PMは主に、プロジェクトをスムーズに遂行するためにスケジュール管理や進行を担当するポジションです。一方で、PdMは事業部側と連携してビジネス上の課題を抽出し、その解決策をプロダクトに落とし込むことが求められます。その一環としてプロジェクト進行も含まれますが、それはPdMの職務の一部に過ぎません。

そのため、PMやPdMのメンバーには、事業課題や今後の方向性について議論するミーティングに積極的に参加してもらっています。経営陣や事業責任者の発言を直接聞き、一次情報に触れることで、事業の課題に即した開発を進める。場合によっては、データに基づいて方向性の修正を促すといった役割も果たしてほしいと考えています。

こうした取り組みを続ける中で、ビジネス側とエンジニア側が一体となって事業成長を実現する体制が少しずつ構築されつつあります。

社会課題を解決する実感が、働く原動力に

── 最後に、長尾さんが感じるオイシックス・ラ・大地で働く魅力について教えてください。

長尾さん:
ひとつは、常にチャレンジングな仕事に取り組めるため、仕事に刺激とやりがいを感じ続けられるという点です。

この「チャレンジング」というのは、さまざまな要素を含んでいます。まず、オイシックス・ラ・大地は他に類を見ないサービスを提供しているため、システム的にも前例のない課題に取り組む必要があります。また、食品を扱う企業として、温度帯の管理など、他の業界ではあまり見られない独自の要件にも対応しています。

こうしたチャレンジングな条件下で、どう解決策を見つけるかを考え抜く必要があります。大変ではありますが、こうした難易度の高い仕事に取り組むことは、エンジニアとしての成長を促してくれると感じています。 

── 制約条件の中で考え抜くことに加えて、他にも働く上で感じる魅力はありますか?

長尾さん:
もうひとつの魅力は、この規模の会社でありながら、スタートアップ企業のような柔軟性を持っていることです。

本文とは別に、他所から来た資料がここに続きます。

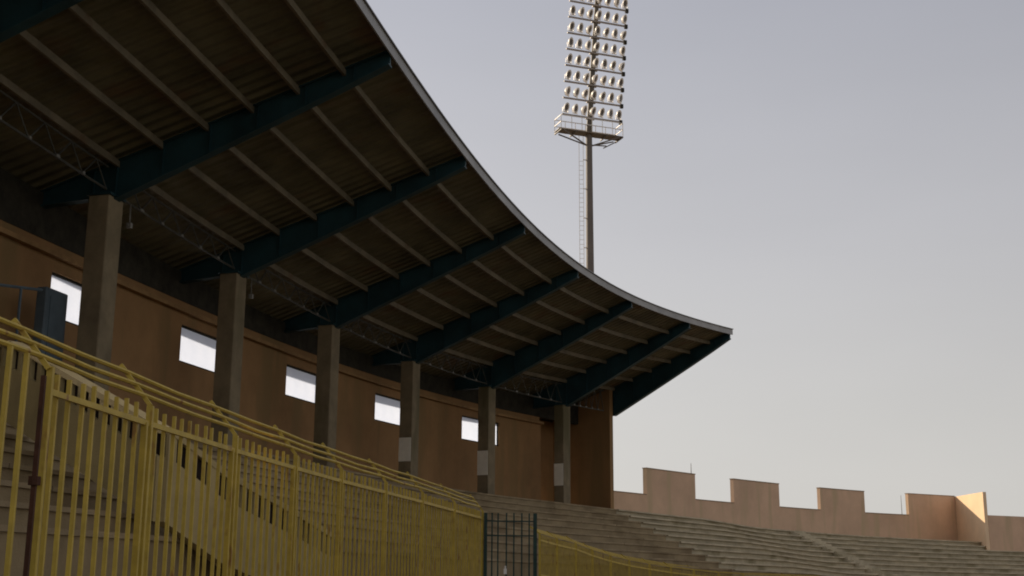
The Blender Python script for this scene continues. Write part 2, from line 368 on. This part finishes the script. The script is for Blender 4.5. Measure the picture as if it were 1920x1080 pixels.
def girder(s, end=False):
    def depth(o):
        if o <= 0: t = 1 + o / DE; return 0.16 + (SOF(s, 0) - HC(s) - 0.12) * t ** 0.9
        return max(0.2, SOF(s, 0) - HC(s) - 0.34 * o)
    offs = [-DE + 0.02, -4.8, -3.8, -2.8, -1.8, -0.9, 0.0, 0.55, 1.6, 3.4]
    bm = N(); w2 = 0.03 if not end else 0.05; fl = 0.11
    def strip(ws, zl, zh):
        prev = None
        for o in offs:
            c = []
            for ds, z in ((-ws, zl(o)), (ws, zl(o)), (ws, zh(o)), (-ws, zh(o))): c.append(bm.verts.new(P(s + ds, o, z)))
            if prev:
                for j in range(4): bm.faces.new((prev[j], prev[(j + 1) % 4], c[(j + 1) % 4], c[j]))
            else: bm.faces.new(c[::-1])
            prev = c
        bm.faces.new(prev)
    bot = lambda o: SOF(s, o) - depth(o) + .0
    strip(fl, bot, lambda o: bot(o) + .03)
    strip(w2, lambda o: bot(o) + .03, lambda o: SOF(s, o) + .12)
    strip(fl, lambda o: SOF(s, o) + .12, lambda o: SOF(s, o) + .148)
    t, n = frame(s)
    for o in (0.0, 0.5, -1.0, -2.0, -3.0, -4.0, -5.0):          # web stiffeners
        zb, zt = bot(o) + .03, SOF(s, o) + .12
        box(bm, P(s, o, (zb + zt) / 2), t, n, Z, 0.09, 0.006, (zt - zb) / 2)
    obj('girder', bm, M['girder'], gs)
for i in range(-3, 6): girder(6.0 * i - 0.28)
girder(33.75, True)
def truss(i):
    s0 = 6.0 * i - 0.16; s1 = s0 + (5.75 if i < 5 else 3.2)
    bm = N(); n = 4
    top = lambda s: SOF(s, 0.1) - 0.03; bot = lambda s: HC(s) + 0.12
    L_ = [s0 + 0.12 + (s1 - s0 - 0.24) * k / 12 for k in range(13)]
    for a, b in zip(L_[:-1], L_[1:]):
        tube(bm, P(a, .1, bot(a)), P(b, .1, bot(b)), .026, n=6)
    tr = obj('truss', bm, M['truss'], gs)
    bm = N()
    for a, b in zip(L_[:-1], L_[1:]): tube(bm, P(a, .1, top(a)), P(b, .1, top(b)), .022, n=6)
    sub('top_chord', bm, M['truss'], tr)
    bm = N(); m = 6; st = (L_[-1] - L_[0]) / m
    for k in range(m):
        a = L_[0] + st * k; tube(bm, P(a, .1, bot(a)), P(a + st / 2, .1, top(a + st / 2)), .017, n=6); tube(bm, P(a + st / 2, .1, top(a + st / 2)), P(a + st, .1, bot(a + st)), .017, n=6)
    sub('web_bars', bm, M['truss'], tr)
    for k in range(m):
        a = L_[0] + st * k; bm = N(); t, nn = frame(a); box(bm, P(a + .02, .08, bot(a) + .02), t, nn, Z, random.uniform(.03, .07), .012, .03); sub('gusset_plate', bm, M['gusset'], tr)
for i in range(-3, 6): truss(i)

for i in (0, 1):                                             # small floodlights hung beside each column head
    s_ = 6.0 * i + .38; t_, n_ = frame(s_); c_ = P(s_, .05, HC(s_) - .36)
    bm = N(); box(bm, c_, t_, n_, Z, .04, .05, .055); bar(bm, c_ + Z * .075, c_ + Z * .46, .02); bar(bm, c_ - t_ * .07, c_ + t_ * .07, .03)
    obj('hanging_lamp', bm, M['gusset'], gs)

# booth and its frame at the left of the first window
bt = empty('ticket_booth', P(-0.8, 0.9, PROM_C), 'dark blue-grey upright cabinet covering the lower corner of the first window', 'cabinet')
bm = N(); cbox(bm, -1.16, -0.40, 0.82, 1.04, PROM_C, 5.46); bmesh.ops.bevel(bm, geom=bm.edges[:], offset=.02, segments=1, affect='EDGES'); obj('cabinet_body', bm, M['booth'], bt)
bm = N(); cbox(bm, -1.02, -0.56, 0.805, 0.819, PROM_C + .15, 5.3); obj('door', bm, M['booth'], bt)
bt.name = 'metal_cabinet'
fr = empty('handrail', P(-2.5, 0.8, PROM_C), 'thin dark pipe frame left of the cabinet before the ochre wall', 'handrail')
bm = N(); tube(bm, P(-4.6, .85, 4.85), P(-1.28, .85, 5.36), .03, n=6); obj('top_rail', bm, M['booth'], fr)
for s in (-4.5, -3.2, -1.95):
    bm = N(); tube(bm, P(s, .85, PROM_C), P(s, .85, 4.85 + (s + 4.6) * .1536), .028, n=6); obj('post', bm, M['booth'], fr)

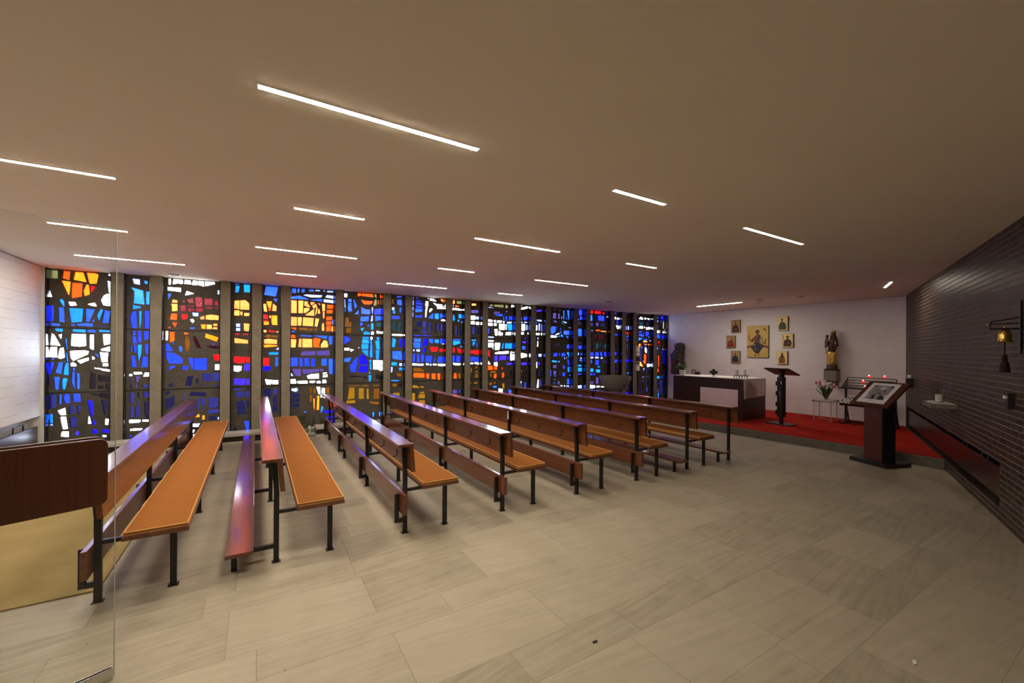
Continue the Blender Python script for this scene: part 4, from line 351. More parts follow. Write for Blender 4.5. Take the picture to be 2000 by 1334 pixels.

さまざまな制約条件を抱えながら戦う中では、一般的に採用しないような選択肢を選ぶことがあります。ORDismの一つに「前例がない、だからやる」という言葉がありますが、正しいと思える打ち手であれば、常識にとらわれずに実行し、新しい道を切り拓く姿勢がオイシックス・ラ・大地にはあります。

もちろん、何でも試すわけではありません。しっかりとした仮説があり、論理的に筋が通っていれば、前例のない取り組みであっても会社としてGOサインを出してくれる。こうした柔軟性が、新しい発見や挑戦を促してくれる大きな魅力だと思います。

── 最後に、オイシックス・ラ・大地ならではの「ここでしか得られない魅力」を一つ挙げるとしたら、何でしょうか?

長尾さん:
やはり、オイシックス・ラ・大地で働く最大の魅力は、仕事を通じて社会課題の解決に貢献できる実感を得られることかなと思います。オイシックス・ラ・大地において、事業や会社が成長することは、社会がより良くなることを意味しており、その理念からブレない経営を続けている点が、この会社の大きな魅力だと感じています。

エンジニアとして成長しながら事業の発展に貢献し、仕事を通じて社会に役立っている実感を得たい。そんなマインドを持つ人にとって、オイシックス・ラ・大地は大きな働きがいを感じられる場だと思います。